• [EXERCISE DETAILS] Return, unaltered, every line from the beginning of the material below up to and including the one with "def dz(y): return -SL*max(0.0,y-BEND)".

• [DATA SECTION]
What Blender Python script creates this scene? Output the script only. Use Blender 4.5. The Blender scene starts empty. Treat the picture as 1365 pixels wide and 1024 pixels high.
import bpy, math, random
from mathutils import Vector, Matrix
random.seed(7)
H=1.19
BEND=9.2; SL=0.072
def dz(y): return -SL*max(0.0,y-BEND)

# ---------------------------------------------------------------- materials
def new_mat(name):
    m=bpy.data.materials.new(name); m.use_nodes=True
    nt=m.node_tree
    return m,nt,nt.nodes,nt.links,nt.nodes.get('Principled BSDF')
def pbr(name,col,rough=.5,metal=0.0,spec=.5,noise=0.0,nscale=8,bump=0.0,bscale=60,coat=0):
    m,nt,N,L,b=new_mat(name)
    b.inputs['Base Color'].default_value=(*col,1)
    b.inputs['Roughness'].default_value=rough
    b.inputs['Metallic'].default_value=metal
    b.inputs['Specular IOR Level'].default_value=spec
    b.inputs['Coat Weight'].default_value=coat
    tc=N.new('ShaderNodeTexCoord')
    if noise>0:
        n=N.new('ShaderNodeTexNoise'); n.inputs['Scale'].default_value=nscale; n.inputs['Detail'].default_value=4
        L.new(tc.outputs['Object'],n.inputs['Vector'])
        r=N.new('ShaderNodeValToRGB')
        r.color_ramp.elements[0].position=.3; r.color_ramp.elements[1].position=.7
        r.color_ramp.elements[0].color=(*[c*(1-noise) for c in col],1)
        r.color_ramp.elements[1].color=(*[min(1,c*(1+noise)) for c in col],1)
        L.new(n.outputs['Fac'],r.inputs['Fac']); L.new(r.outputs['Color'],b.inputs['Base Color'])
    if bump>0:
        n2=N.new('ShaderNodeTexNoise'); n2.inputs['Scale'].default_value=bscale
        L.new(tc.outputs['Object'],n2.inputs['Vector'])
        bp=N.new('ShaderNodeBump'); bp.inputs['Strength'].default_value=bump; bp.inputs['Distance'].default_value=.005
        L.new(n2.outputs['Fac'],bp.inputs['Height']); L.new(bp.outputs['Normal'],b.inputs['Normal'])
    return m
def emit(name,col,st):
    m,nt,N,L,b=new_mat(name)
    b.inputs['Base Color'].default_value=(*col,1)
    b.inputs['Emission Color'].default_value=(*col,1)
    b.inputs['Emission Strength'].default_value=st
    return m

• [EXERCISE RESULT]
What Blender Python script creates this scene? Output the script only. Use Blender 4.5. The Blender scene starts empty. Treat the picture as 1365 pixels wide and 1024 pixels high.
import bpy, math, random
from mathutils import Vector, Matrix
random.seed(7)
H=1.19
BEND=9.2; SL=0.072
def dz(y): return -SL*max(0.0,y-BEND)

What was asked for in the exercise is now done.